Charlie Louvin, Charlie Louvin Sings Murder Ballads & Disaster Songs

A bluegrass legend continues his startling late-in-life creative renaissance

Late-life renaissances are something of a tradition in country music: Johnny Cash made his best records in his last decade; Willie Nelson has never sung better than in his dotage and Glen Campbell has proved a startlingly effective interpreter of Green Day and the Replacements.

Even by those standards, however, Charlie Louvin's return from semi-retirement has been remarkable. Louvin blew out 80 candles in 2007, and seemed to become invigorated. His recent activities have included touring with the Old 97s and Cheap Trick, singing backing vocals for Lucinda Williams, recording a self-titled, Grammy-nominated album, knocking out a further album of gospel tunes and now delivering this ¬superb collection of ballads of the mordant and woebegone.

The starkly descriptive title is an obvious homage to the very first album Charlie recorded with his late brother Ira back in 1956, the Louvin Brothers 'Tragic Songs Of Life. That mighty debut is referenced still further in the track listing: three songs on the Mark Nevers-produced Sings Murder Ballads. . . ("My Brother's Will", "Mary Of The Wild Moor", "Katy Dear") were originally recorded by Charlie Louvin on Tragic Songs

More than half a century later, the voice is inevitably different, but the subsiding of the trademark Louvin tenor into a gently gravelly, avuncular drawl does no disservice to those songs, or to any of the others on Sings Murder Ballads. . .: his version of "Wreck of the Old 97", abetted by steel guitar performing a cunning impression of a train whistle, is a masterclass in understatement, lending a refreshing wintry wit to one of the most covered songs in the country canon.

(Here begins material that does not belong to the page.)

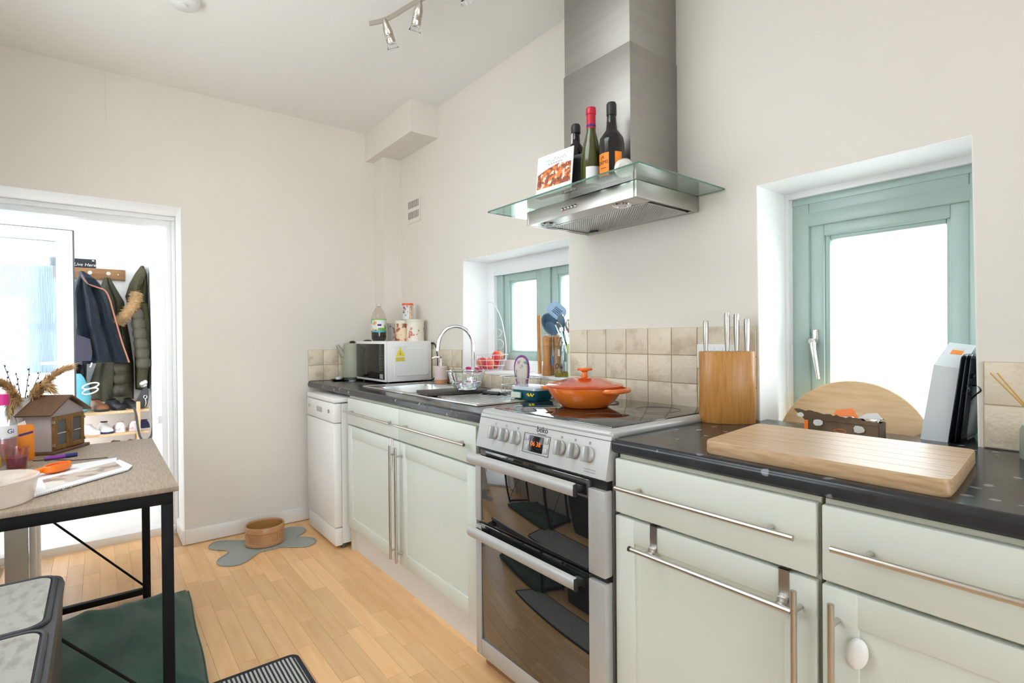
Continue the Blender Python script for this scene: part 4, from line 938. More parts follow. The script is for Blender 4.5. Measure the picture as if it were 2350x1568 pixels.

The almost discernible half-smile in that version is the dominant motif of this album. Where the recordings of the Louvin Brothers, especially the likes of gospel classic "Satan Is Real," were underpinned by tangible terror of physical and spiritual hazard, Charlie Louvin is wiser as well as older, and alive to the gothic absurdities of the likes of "Dark as a Dungeon" and "The Little Grave in Georgia."